Directions for this task:
Retype the material in full, keeping every word the same.

Source excerpt:
+===+
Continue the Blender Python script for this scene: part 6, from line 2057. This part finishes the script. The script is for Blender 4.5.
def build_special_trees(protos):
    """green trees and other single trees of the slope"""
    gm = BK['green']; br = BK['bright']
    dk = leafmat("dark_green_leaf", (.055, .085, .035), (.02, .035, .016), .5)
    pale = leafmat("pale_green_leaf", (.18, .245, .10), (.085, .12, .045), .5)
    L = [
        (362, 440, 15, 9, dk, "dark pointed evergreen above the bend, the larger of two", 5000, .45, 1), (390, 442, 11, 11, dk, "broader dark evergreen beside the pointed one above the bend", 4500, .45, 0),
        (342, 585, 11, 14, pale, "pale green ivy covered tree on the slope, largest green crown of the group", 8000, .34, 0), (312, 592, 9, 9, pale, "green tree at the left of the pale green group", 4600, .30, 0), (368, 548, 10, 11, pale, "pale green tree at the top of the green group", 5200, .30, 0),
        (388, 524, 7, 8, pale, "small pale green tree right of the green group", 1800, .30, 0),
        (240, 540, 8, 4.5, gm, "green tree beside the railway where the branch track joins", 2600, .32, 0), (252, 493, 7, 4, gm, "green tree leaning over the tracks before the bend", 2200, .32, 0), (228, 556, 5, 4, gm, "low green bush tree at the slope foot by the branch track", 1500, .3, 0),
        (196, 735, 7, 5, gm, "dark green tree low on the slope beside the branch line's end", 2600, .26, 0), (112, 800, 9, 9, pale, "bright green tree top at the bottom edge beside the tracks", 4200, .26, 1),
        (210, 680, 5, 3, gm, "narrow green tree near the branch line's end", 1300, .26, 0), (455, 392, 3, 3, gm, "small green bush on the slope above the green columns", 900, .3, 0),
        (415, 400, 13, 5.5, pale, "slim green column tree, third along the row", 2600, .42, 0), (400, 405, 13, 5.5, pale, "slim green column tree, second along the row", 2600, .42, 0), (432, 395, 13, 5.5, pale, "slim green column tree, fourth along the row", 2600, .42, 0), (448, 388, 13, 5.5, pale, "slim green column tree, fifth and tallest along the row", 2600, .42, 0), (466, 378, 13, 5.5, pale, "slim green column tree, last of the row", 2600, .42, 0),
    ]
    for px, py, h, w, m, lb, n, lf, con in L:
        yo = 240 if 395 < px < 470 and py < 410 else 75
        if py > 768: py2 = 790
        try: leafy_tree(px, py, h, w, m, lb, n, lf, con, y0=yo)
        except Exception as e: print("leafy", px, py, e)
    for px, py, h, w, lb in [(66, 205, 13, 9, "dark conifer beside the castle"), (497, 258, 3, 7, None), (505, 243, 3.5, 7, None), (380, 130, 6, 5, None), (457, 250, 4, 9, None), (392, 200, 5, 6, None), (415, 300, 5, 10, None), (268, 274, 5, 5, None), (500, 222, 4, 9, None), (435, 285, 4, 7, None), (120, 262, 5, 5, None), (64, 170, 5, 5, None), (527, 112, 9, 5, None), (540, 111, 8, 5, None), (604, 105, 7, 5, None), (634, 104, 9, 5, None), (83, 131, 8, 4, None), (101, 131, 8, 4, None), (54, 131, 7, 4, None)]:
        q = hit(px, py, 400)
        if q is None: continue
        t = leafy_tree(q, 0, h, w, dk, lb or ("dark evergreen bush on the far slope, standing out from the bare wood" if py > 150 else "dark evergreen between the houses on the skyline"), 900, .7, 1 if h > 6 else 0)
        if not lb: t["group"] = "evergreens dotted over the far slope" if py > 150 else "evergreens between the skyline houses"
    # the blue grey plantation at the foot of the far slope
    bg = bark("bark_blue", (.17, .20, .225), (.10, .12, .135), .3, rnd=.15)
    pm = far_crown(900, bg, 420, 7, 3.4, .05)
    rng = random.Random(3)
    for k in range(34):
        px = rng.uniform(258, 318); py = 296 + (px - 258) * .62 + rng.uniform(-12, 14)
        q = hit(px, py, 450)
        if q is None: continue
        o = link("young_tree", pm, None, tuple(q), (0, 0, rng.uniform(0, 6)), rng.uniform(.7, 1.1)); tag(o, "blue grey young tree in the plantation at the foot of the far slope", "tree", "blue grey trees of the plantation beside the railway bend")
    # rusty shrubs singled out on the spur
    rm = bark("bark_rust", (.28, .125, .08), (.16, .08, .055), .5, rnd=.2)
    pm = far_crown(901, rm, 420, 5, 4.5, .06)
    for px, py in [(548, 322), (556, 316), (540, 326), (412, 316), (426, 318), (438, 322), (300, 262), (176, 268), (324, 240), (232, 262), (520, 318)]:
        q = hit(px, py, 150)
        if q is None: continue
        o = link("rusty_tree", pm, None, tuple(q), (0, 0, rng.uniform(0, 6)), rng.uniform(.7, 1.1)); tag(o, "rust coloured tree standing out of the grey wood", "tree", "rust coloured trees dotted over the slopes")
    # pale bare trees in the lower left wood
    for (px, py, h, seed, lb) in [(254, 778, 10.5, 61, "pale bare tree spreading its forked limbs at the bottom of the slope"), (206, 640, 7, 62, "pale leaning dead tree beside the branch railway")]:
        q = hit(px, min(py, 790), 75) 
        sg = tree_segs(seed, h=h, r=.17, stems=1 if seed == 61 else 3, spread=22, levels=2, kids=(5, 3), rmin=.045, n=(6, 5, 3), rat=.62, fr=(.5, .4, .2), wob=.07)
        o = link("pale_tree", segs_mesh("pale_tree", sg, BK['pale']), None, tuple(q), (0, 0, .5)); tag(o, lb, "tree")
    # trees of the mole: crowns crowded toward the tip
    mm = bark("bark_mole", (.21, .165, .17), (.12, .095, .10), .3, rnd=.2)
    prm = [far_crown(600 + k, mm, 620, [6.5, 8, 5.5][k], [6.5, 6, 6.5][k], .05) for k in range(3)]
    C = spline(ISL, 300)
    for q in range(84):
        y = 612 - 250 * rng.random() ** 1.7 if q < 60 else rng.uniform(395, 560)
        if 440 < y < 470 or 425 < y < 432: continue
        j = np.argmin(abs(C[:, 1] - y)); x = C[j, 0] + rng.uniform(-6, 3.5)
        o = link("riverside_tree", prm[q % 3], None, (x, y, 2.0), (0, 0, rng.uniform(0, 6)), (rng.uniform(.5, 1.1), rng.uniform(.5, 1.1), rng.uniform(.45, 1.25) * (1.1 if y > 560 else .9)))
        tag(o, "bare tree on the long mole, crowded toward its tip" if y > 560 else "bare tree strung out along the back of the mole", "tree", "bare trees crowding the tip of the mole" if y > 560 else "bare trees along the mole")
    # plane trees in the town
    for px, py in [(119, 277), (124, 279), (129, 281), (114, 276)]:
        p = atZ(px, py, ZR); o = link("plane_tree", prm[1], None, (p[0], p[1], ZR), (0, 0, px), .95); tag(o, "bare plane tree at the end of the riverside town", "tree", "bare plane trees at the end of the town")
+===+
Reply to the task:
Continue the Blender Python script for this scene: part 6, from line 2057. This part finishes the script. The script is for Blender 4.5.
def build_special_trees(protos):
    """green trees and other single trees of the slope"""
    gm = BK['green']; br = BK['bright']
    dk = leafmat("dark_green_leaf", (.055, .085, .035), (.02, .035, .016), .5)
    pale = leafmat("pale_green_leaf", (.18, .245, .10), (.085, .12, .045), .5)
    L = [
        (362, 440, 15, 9, dk, "dark pointed evergreen above the bend, the larger of two", 5000, .45, 1), (390, 442, 11, 11, dk, "broader dark evergreen beside the pointed one above the bend", 4500, .45, 0),
        (342, 585, 11, 14, pale, "pale green ivy covered tree on the slope, largest green crown of the group", 8000, .34, 0), (312, 592, 9, 9, pale, "green tree at the left of the pale green group", 4600, .30, 0), (368, 548, 10, 11, pale, "pale green tree at the top of the green group", 5200, .30, 0),
        (388, 524, 7, 8, pale, "small pale green tree right of the green group", 1800, .30, 0),
        (240, 540, 8, 4.5, gm, "green tree beside the railway where the branch track joins", 2600, .32, 0), (252, 493, 7, 4, gm, "green tree leaning over the tracks before the bend", 2200, .32, 0), (228, 556, 5, 4, gm, "low green bush tree at the slope foot by the branch track", 1500, .3, 0),
        (196, 735, 7, 5, gm, "dark green tree low on the slope beside the branch line's end", 2600, .26, 0), (112, 800, 9, 9, pale, "bright green tree top at the bottom edge beside the tracks", 4200, .26, 1),
        (210, 680, 5, 3, gm, "narrow green tree near the branch line's end", 1300, .26, 0), (455, 392, 3, 3, gm, "small green bush on the slope above the green columns", 900, .3, 0),
        (415, 400, 13, 5.5, pale, "slim green column tree, third along the row", 2600, .42, 0), (400, 405, 13, 5.5, pale, "slim green column tree, second along the row", 2600, .42, 0), (432, 395, 13, 5.5, pale, "slim green column tree, fourth along the row", 2600, .42, 0), (448, 388, 13, 5.5, pale, "slim green column tree, fifth and tallest along the row", 2600, .42, 0), (466, 378, 13, 5.5, pale, "slim green column tree, last of the row", 2600, .42, 0),
    ]
    for px, py, h, w, m, lb, n, lf, con in L:
        yo = 240 if 395 < px < 470 and py < 410 else 75
        if py > 768: py2 = 790
        try: leafy_tree(px, py, h, w, m, lb, n, lf, con, y0=yo)
        except Exception as e: print("leafy", px, py, e)
    for px, py, h, w, lb in [(66, 205, 13, 9, "dark conifer beside the castle"), (497, 258, 3, 7, None), (505, 243, 3.5, 7, None), (380, 130, 6, 5, None), (457, 250, 4, 9, None), (392, 200, 5, 6, None), (415, 300, 5, 10, None), (268, 274, 5, 5, None), (500, 222, 4, 9, None), (435, 285, 4, 7, None), (120, 262, 5, 5, None), (64, 170, 5, 5, None), (527, 112, 9, 5, None), (540, 111, 8, 5, None), (604, 105, 7, 5, None), (634, 104, 9, 5, None), (83, 131, 8, 4, None), (101, 131, 8, 4, None), (54, 131, 7, 4, None)]:
        q = hit(px, py, 400)
        if q is None: continue
        t = leafy_tree(q, 0, h, w, dk, lb or ("dark evergreen bush on the far slope, standing out from the bare wood" if py > 150 else "dark evergreen between the houses on the skyline"), 900, .7, 1 if h > 6 else 0)
        if not lb: t["group"] = "evergreens dotted over the far slope" if py > 150 else "evergreens between the skyline houses"
    # the blue grey plantation at the foot of the far slope
    bg = bark("bark_blue", (.17, .20, .225), (.10, .12, .135), .3, rnd=.15)
    pm = far_crown(900, bg, 420, 7, 3.4, .05)
    rng = random.Random(3)
    for k in range(34):
        px = rng.uniform(258, 318); py = 296 + (px - 258) * .62 + rng.uniform(-12, 14)
        q = hit(px, py, 450)
        if q is None: continue
        o = link("young_tree", pm, None, tuple(q), (0, 0, rng.uniform(0, 6)), rng.uniform(.7, 1.1)); tag(o, "blue grey young tree in the plantation at the foot of the far slope", "tree", "blue grey trees of the plantation beside the railway bend")
    # rusty shrubs singled out on the spur
    rm = bark("bark_rust", (.28, .125, .08), (.16, .08, .055), .5, rnd=.2)
    pm = far_crown(901, rm, 420, 5, 4.5, .06)
    for px, py in [(548, 322), (556, 316), (540, 326), (412, 316), (426, 318), (438, 322), (300, 262), (176, 268), (324, 240), (232, 262), (520, 318)]:
        q = hit(px, py, 150)
        if q is None: continue
        o = link("rusty_tree", pm, None, tuple(q), (0, 0, rng.uniform(0, 6)), rng.uniform(.7, 1.1)); tag(o, "rust coloured tree standing out of the grey wood", "tree", "rust coloured trees dotted over the slopes")
    # pale bare trees in the lower left wood
    for (px, py, h, seed, lb) in [(254, 778, 10.5, 61, "pale bare tree spreading its forked limbs at the bottom of the slope"), (206, 640, 7, 62, "pale leaning dead tree beside the branch railway")]:
        q = hit(px, min(py, 790), 75) 
        sg = tree_segs(seed, h=h, r=.17, stems=1 if seed == 61 else 3, spread=22, levels=2, kids=(5, 3), rmin=.045, n=(6, 5, 3), rat=.62, fr=(.5, .4, .2), wob=.07)
        o = link("pale_tree", segs_mesh("pale_tree", sg, BK['pale']), None, tuple(q), (0, 0, .5)); tag(o, lb, "tree")
    # trees of the mole: crowns crowded toward the tip
    mm = bark("bark_mole", (.21, .165, .17), (.12, .095, .10), .3, rnd=.2)
    prm = [far_crown(600 + k, mm, 620, [6.5, 8, 5.5][k], [6.5, 6, 6.5][k], .05) for k in range(3)]
    C = spline(ISL, 300)
    for q in range(84):
        y = 612 - 250 * rng.random() ** 1.7 if q < 60 else rng.uniform(395, 560)
        if 440 < y < 470 or 425 < y < 432: continue
        j = np.argmin(abs(C[:, 1] - y)); x = C[j, 0] + rng.uniform(-6, 3.5)
        o = link("riverside_tree", prm[q % 3], None, (x, y, 2.0), (0, 0, rng.uniform(0, 6)), (rng.uniform(.5, 1.1), rng.uniform(.5, 1.1), rng.uniform(.45, 1.25) * (1.1 if y > 560 else .9)))
        tag(o, "bare tree on the long mole, crowded toward its tip" if y > 560 else "bare tree strung out along the back of the mole", "tree", "bare trees crowding the tip of the mole" if y > 560 else "bare trees along the mole")
    # plane trees in the town
    for px, py in [(119, 277), (124, 279), (129, 281), (114, 276)]:
        p = atZ(px, py, ZR); o = link("plane_tree", prm[1], None, (p[0], p[1], ZR), (0, 0, px), .95); tag(o, "bare plane tree at the end of the riverside town", "tree", "bare plane trees at the end of the town")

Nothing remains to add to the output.